Sorry, should also mention that there is a third failure mode, in which the PTC loses thermal contact with whatever it is supposed to be heating, this causes the PTC to rapidly rise in resistance until it reaches thermal equilibrium in its new, hotter, higher resistance state. Your circuit may need to distinguish any of the three failure modes, depending on the characteristics of the PTC element.
 
It might be simpler to add a digital temperature readout - a simple sub-$100 procurement and a simple 30-minute installation.

As opposed to a custom design effort to engineer a PTC failure detection system.

 
There are small current transformers w2ith built in led. A wire is passed through the donut transformer on the way to the heater. This assumes that the heater is powered with AC.
 
Thanks All,

Yes, it's a 120 VAC line.
A digital readout is not desired - client wants just a cheap visual indicator for power on and heater working / passing current. Do PTC heaters usually fail open or shorted? I assumed open.

OperaHouse,

The PTC has 40 ohms @ 25C (360W). Can you steer me to the current transformer with built-in LED's?
 
CR Magnetics CR2550-R Low Cost Remote Current Indicator with Red LED, 0.75 AAC Turn-On Point

Lower currents can be handled by additional turns.
 
Do PTC heaters go to very low currents once they reach their high point temperature? It might require some analysis and/or testing (and a bit of luck) to cover the entire current range. Or add some circuitry to shunt any excess signal.

If the OP needs help with this, post details of the PTC heater (e.g. PN, link to data sheet).
 
That data sheet doesn't provide the current ratio from max (at cold start?) to minimum (presumably) at stasis. If the current ratio is large (greater than about 5 or 10 to one) then perhaps the LED (or light bulb?) attached to your current transformer driven (DC?) power supply may vary too widely in brightness. One could add a few additional components to address this if required (Zener diode bypass, or constant current regulator, or voltage regulator, or...).

It's still an open question what the Imax/Imin ratio is for your heater. I'd call the "application engineer" at Spectrum and ask for this info. He/she might even have some other good ideas.
 
what about using a single phase current relay to just switch a 120VAC light across the power rail as needed? Omron K8AB-AS2 comes to mind.
Hard to tell without any actual indication of failure mode or even typical current curve for normal operating conditions.

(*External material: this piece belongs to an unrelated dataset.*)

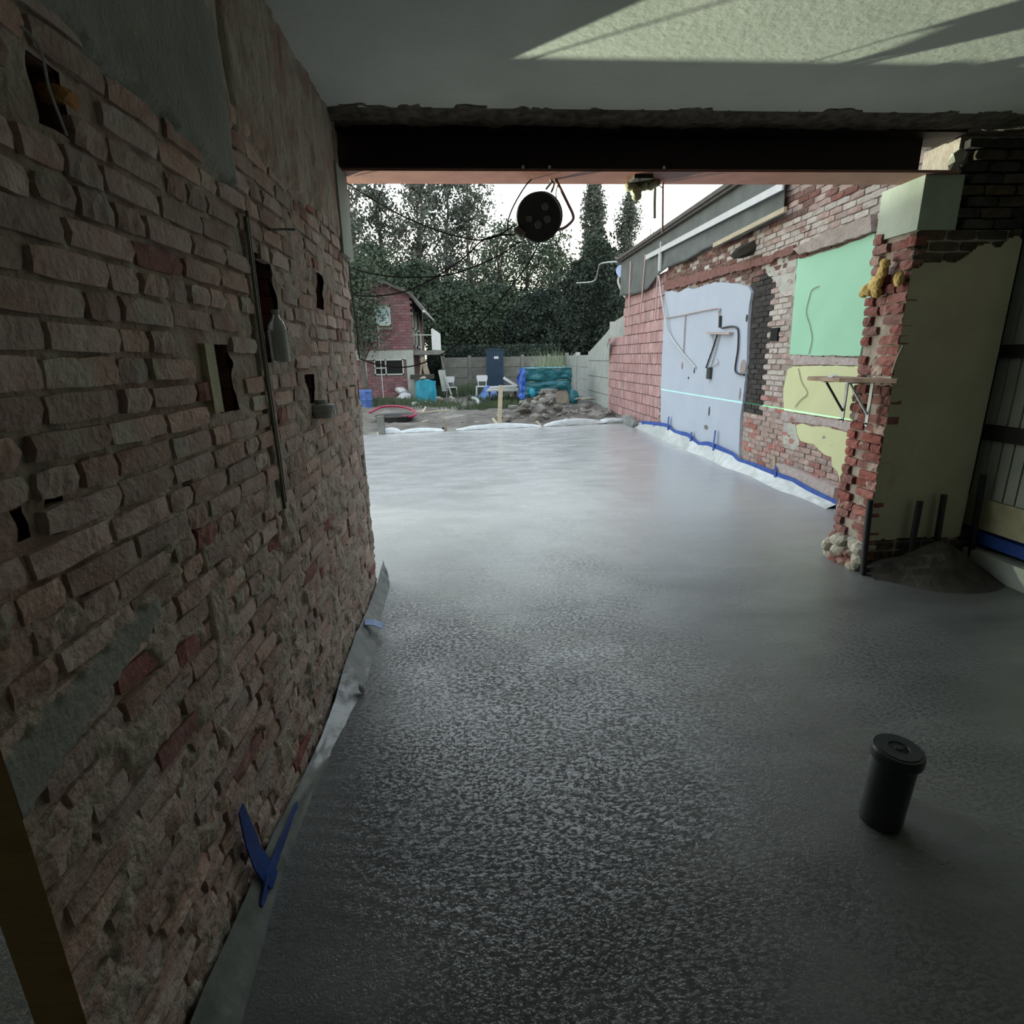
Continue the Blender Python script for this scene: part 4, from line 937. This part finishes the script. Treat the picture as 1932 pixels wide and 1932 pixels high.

Undercurrent / Overcurrent should be all you need. Not the cheapest option by a long shot though.
 
The current could go down next to nuthing if it was a really insulated box. These devices don't care about current on the high end, the cores just saturate. The device is rated for .75A minimum. In a steady dtate situation the heater current could go down to a half amp. As I said before just wind two turns on the donut or more so it works at normal conditions.